The Ketchikan City Council heard Thursday from some downtown business owners about the increasing problem of hawking – store employees who call out to potential customers in an attempt to lure them into a store.
The downtown retail area is extremely competitive during Ketchikan’s busy summer tour season. Susan Peters, who owns Scanlon Gallery downtown, told the Council that the practice of hawking has become “horrible.”
“Our visitor industry is very important to our community and I’d say almost on a daily basis I get complaints from visitors that are stopped or asked almost every other store on certain streets and on the docks,” she said.
Peters said other Alaska communities with heavy tourist traffic have measures in place to curb hawking. Skagway and Juneau, for example, hire enforcement officers who give citations.
Fred Abajian owns the Salmon Etc. store downtown. He said he has a clear view of the intersection of Mission and Main, where people are selling tours from storefronts, along with the jewelry and souvenir shops that are trying to attract customers.
“You can hear them from my store quite easily,” he said. “I’ve seen them venture out on the sidewalk, talking frantically with people. It makes our town look real tacky.”
Another downtown shop owner, Deepu Budhrani, suggested that people selling tours on the street be given a building for that activity. He said something must be done about the hawking.
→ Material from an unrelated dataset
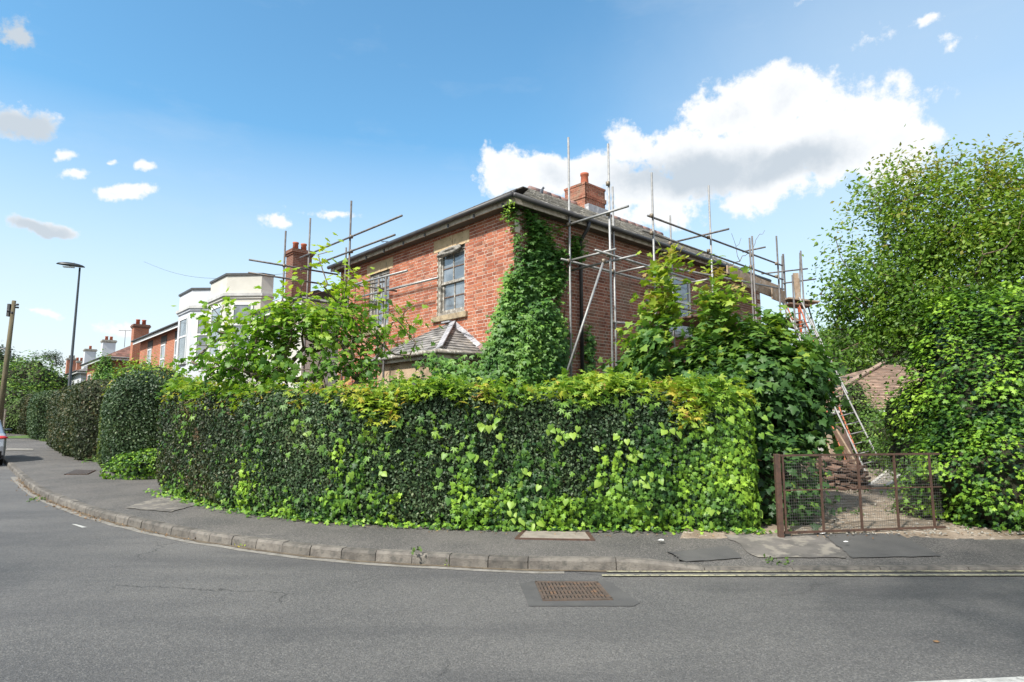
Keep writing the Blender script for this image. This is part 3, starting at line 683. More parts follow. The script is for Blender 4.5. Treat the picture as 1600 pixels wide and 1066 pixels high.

“It’s becoming a very cheap image,” he said. “This is the first year that I see it happening to this scale. We’ve been here almost 20 years. Last year it started, I think we need to put an end to it.”
Assistant City Manager David Martin told the Council that city code currently allows hawking from private property.
“I don’t disagree with anything that’s been said so far tonight. It is really bad,” he said. “But, we simply don’t have the tools to deal with those types of things that happen from the private property.”
City Mayor Lew Williams III asked Martin to look into the enforcement regulations used by Skagway and Juneau, and bring the information back for the Council to consider.
Earlier this week, the Ketchikan Gateway Borough Assembly responded to a similar appeal from downtown business owners. That body agreed to forward the issue to the Cooperative Relations Committee, a group of city and borough officials that deals with issues of mutual concern.
Also on Thursday, the City Council accepted a $200,000 grant from the Ketchikan Gateway Borough to help pay for design work on the planned Hole-In-The-Wall Harbor reconstruction project. The Council also approved a contract with PND Engineers to do the design work.